Haven’t been active in the forum for quite some time. No real issues until now.
Going from 13.1 to 13.2 doing a clean install. I think the install takes, but Grub2 does not show up. So I am guessing I am choosing the wrong options somewhere along the line. Anybody set up similar to me have a successful install?
My desktop is dual boot with a physical hard drive for Windows and a physical hard drive for Suse.
Set up:
Bios – Legacy Boot (MBR)
Hard Drive 1 (sda) used for Windows 7 Home Premium
Hard Drive 2 (sdb) used for Suse (previously had 13.1)
External Hard Drive (sdc) used for certain backup data
Options used in 13.2 x64 Install:
Create Partition Setup:
Hard Drive /dev/sdb
Use Entire Hard Drive
Expert Partitioner:
sdb1:
Do not format Partition
File System ID: 0x00 Bios Grub
Do not mount partition
Size – 7.84 MiB
sdb2:
Format Partition
Mount Partition – swap
Size – 2.01 GiB
sdb3:
Format Partition – Ext4
Mount Partition - /
Size – 40.00 GiB
sdb4:
Format Partition – Ext4
Mount Partition - /home
Size – 889.49 GiB
Booting:
Boot Loader – GRUB2
Boot From Master Boot Record – Unchecked
Boot From Root Partition – Checked
Set active Flag in Partition Table for Boot Partition – Checked
Write generic Boot Code to MBR – Checked
Protective MBR flag – remove
Boot Loader Installation Details:
Disk Order - /dev/sdb, /dev/sda, /dev/sdc (external drive)

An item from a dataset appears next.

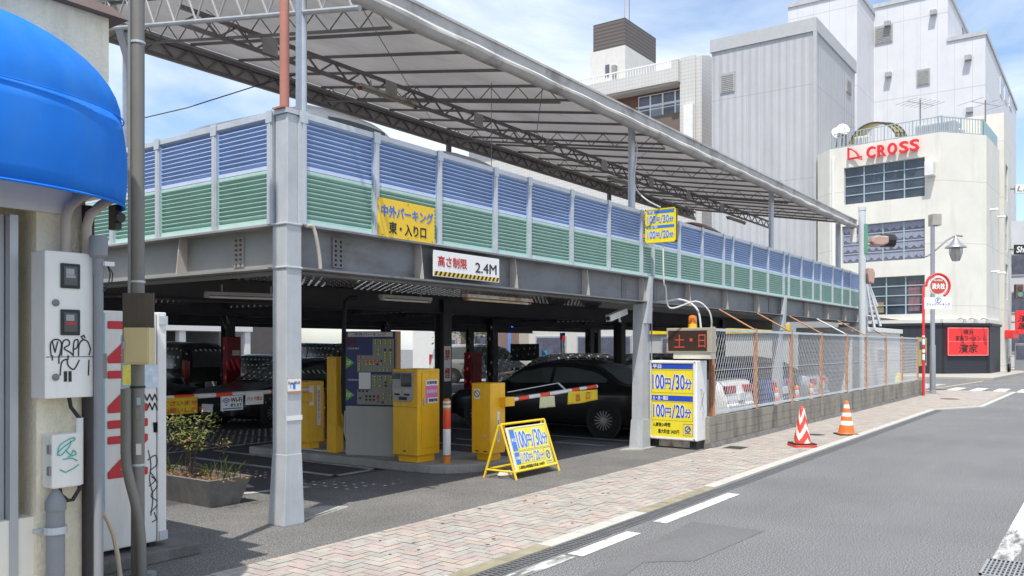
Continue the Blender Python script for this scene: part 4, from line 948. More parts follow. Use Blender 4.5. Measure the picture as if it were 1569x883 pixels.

Volume 0 F DVD-ROM 0 B No Media
Volume 1 G DVD-ROM 0 B No Media
Volume 2 System Rese NTFS Partition 100 MB Healthy System
Volume 3 C NTFS Partition 302 GB Healthy Boot
Volume 4 D NTFS Partition 629 GB Healthy
Volume 5 E RAW Partition 2061 MB Healthy
Volume 6 H RAW Partition 889 GB Healthy
Volume 7 RAW Partition 40 GB Healthy Hidden
That already explains why you are having problems.
Boot from the MBR. If you still leave the disk order as “/dev/sdb, /dev/sda, /dev/sdc” then that means the MBR of your second disk (/dev/sdb). It won’t interfere with Windows. You probably have to tell the BIOS to boot your second disk in order to boot opensuse that way.